Still, Stifel analyst Paul Forward notes he expect Massey's 1Q10 results to be "the weakest of the year due to weather-disrupted rail shipments and the carryover of lower-priced metallurgical coal tons from 2009." Thus, Stifel is reducing its first-quarter earnings-per-share estimate from 49 cents a share to 38 cents a share, lower than the consensus estimate of 42 cents a share. HSBC maintains a hold opinion on Massey Energy stock with a $42 price target. "We prefer Alpha Natural Resources for metallurgical coal exposure," notes analyst Brian Yu.
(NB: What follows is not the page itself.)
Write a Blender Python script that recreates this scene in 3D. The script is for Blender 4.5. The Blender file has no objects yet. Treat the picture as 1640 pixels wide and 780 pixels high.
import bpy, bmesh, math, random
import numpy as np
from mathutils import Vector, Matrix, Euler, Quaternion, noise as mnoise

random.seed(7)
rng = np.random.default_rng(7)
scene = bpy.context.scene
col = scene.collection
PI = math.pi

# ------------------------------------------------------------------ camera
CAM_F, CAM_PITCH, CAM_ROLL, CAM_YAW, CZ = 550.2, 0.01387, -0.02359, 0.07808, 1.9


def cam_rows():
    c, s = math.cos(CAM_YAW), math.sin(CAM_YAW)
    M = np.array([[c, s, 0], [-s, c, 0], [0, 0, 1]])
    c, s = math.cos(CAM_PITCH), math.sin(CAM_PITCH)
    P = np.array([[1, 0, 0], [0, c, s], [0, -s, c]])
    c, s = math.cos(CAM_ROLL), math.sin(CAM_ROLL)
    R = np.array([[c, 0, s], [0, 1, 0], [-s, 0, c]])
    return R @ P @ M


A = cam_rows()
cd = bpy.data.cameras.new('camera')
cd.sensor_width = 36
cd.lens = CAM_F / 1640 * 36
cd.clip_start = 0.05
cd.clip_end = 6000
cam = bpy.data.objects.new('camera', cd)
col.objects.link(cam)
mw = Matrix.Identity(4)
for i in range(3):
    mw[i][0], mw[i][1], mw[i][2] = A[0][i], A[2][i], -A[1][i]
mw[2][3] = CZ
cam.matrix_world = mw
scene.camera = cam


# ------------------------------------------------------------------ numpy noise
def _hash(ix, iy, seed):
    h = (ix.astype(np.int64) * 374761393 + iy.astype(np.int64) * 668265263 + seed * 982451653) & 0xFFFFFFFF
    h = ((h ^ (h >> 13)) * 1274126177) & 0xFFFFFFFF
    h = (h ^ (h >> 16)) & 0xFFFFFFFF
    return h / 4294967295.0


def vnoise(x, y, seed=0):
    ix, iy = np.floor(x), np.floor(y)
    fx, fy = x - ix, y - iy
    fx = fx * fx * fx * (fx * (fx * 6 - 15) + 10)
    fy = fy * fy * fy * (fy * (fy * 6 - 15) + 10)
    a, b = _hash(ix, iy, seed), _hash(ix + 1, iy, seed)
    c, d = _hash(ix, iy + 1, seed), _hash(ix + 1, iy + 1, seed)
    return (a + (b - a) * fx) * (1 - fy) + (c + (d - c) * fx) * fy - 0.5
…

Patriot Coal ( PCX) produces and markets coal in the eastern U.S. with 14 mining complexes in Appalachia and the Illinois Basin. Patriot ships to domestic and international electric utilities, industrial customers and metallurgical coal customers, and controls about 1.8 billion tons of proven and probable coal reserves.

Patriot Coal reported earnings of $10.9 million, or 12 cents a share, for the fourth quarter on revenue of $503.2 million, compared with $63.4 million, or 82 cents a share, on revenue of $541 million a year earlier amid a restructuring and impairment charge related to coal reserves and infrastructure. Excluding one-off items, Patriot reported a loss of 38 cents a share versus the consensus estimate of a 40 cents a share loss.

After Patriot published its fourth-quarter report, Stifel Nicolaus upped its loss per share estimate from $1.10 to $1.33 versus the consensus loss per share estimate of $1.06 for 2010, as it expressed worries about negative mid- to long-term views for Patriot's volumes and rising legacy liability costs.

Stifel Nicolaus notes that it would like to await further signs of improved pricing for Appalachian metallurgical and thermal coal, given that it believes Patriot's place as an important Appalachian metallurgical and thermal coal producer offers big earnings potential in 2010 to 2011 if these markets get better. Citi upholds a sell opinion on the Patriot Coal stock and $13 price target due to Patriot's "disadvantaged cost position and lack of near-term profitability due to below-market thermal coal contracts."